Reproduce nothing but the lines from the start of the material through the line that includes "def atd(u, v, Z): return EY + ray(u, v) * Z", both ends included, and omit every picture.

========

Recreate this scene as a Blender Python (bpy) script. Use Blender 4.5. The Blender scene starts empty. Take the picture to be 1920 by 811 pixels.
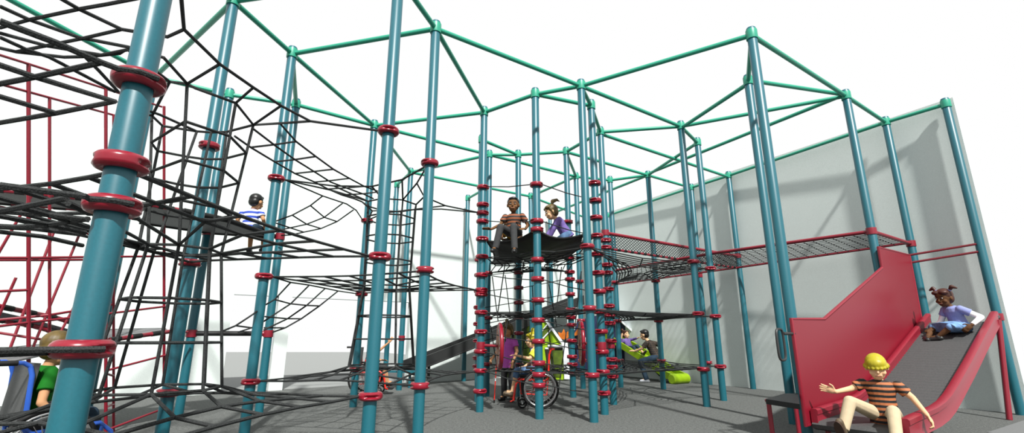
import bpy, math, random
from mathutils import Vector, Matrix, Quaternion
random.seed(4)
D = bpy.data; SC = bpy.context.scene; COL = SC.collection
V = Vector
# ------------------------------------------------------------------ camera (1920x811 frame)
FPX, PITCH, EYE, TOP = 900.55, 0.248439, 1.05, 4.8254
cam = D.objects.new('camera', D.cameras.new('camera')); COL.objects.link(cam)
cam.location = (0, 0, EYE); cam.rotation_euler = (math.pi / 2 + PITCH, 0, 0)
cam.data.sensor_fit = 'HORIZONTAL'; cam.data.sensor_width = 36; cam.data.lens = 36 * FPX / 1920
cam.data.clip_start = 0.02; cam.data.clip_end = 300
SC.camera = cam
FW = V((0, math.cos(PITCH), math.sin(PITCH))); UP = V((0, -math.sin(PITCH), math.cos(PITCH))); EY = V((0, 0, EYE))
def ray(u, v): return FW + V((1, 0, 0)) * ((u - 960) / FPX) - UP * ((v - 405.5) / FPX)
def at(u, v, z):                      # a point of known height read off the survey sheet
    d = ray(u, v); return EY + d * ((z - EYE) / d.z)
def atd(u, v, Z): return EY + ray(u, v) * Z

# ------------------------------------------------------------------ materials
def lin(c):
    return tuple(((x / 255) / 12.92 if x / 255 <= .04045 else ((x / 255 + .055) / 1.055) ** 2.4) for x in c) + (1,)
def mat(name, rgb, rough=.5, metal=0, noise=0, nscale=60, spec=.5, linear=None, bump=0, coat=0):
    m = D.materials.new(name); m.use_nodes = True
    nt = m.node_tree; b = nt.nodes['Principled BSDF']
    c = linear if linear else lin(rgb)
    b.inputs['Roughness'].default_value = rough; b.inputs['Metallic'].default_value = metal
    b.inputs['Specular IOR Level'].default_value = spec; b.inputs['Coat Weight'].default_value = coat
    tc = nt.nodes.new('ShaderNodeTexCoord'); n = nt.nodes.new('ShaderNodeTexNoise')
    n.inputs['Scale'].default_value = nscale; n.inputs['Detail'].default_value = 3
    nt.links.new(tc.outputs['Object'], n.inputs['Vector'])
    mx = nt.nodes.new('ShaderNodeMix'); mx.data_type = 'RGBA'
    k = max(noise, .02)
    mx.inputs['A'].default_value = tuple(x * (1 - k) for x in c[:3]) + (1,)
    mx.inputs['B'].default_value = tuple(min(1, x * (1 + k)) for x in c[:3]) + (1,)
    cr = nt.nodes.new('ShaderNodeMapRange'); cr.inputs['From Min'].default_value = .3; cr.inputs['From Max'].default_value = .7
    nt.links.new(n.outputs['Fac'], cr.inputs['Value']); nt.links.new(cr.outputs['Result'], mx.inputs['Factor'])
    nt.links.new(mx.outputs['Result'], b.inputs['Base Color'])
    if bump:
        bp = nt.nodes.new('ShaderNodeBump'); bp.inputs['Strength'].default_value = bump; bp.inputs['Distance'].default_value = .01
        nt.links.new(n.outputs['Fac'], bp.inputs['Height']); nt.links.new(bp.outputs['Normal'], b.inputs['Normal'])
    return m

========

[Answer to the problem]:
Recreate this scene as a Blender Python (bpy) script. Use Blender 4.5. The Blender scene starts empty. Take the picture to be 1920 by 811 pixels.
import bpy, math, random
from mathutils import Vector, Matrix, Quaternion
random.seed(4)
D = bpy.data; SC = bpy.context.scene; COL = SC.collection
V = Vector
# ------------------------------------------------------------------ camera (1920x811 frame)
FPX, PITCH, EYE, TOP = 900.55, 0.248439, 1.05, 4.8254
cam = D.objects.new('camera', D.cameras.new('camera')); COL.objects.link(cam)
cam.location = (0, 0, EYE); cam.rotation_euler = (math.pi / 2 + PITCH, 0, 0)
cam.data.sensor_fit = 'HORIZONTAL'; cam.data.sensor_width = 36; cam.data.lens = 36 * FPX / 1920
cam.data.clip_start = 0.02; cam.data.clip_end = 300
SC.camera = cam
FW = V((0, math.cos(PITCH), math.sin(PITCH))); UP = V((0, -math.sin(PITCH), math.cos(PITCH))); EY = V((0, 0, EYE))
def ray(u, v): return FW + V((1, 0, 0)) * ((u - 960) / FPX) - UP * ((v - 405.5) / FPX)
def at(u, v, z):                      # a point of known height read off the survey sheet
    d = ray(u, v); return EY + d * ((z - EYE) / d.z)
def atd(u, v, Z): return EY + ray(u, v) * Z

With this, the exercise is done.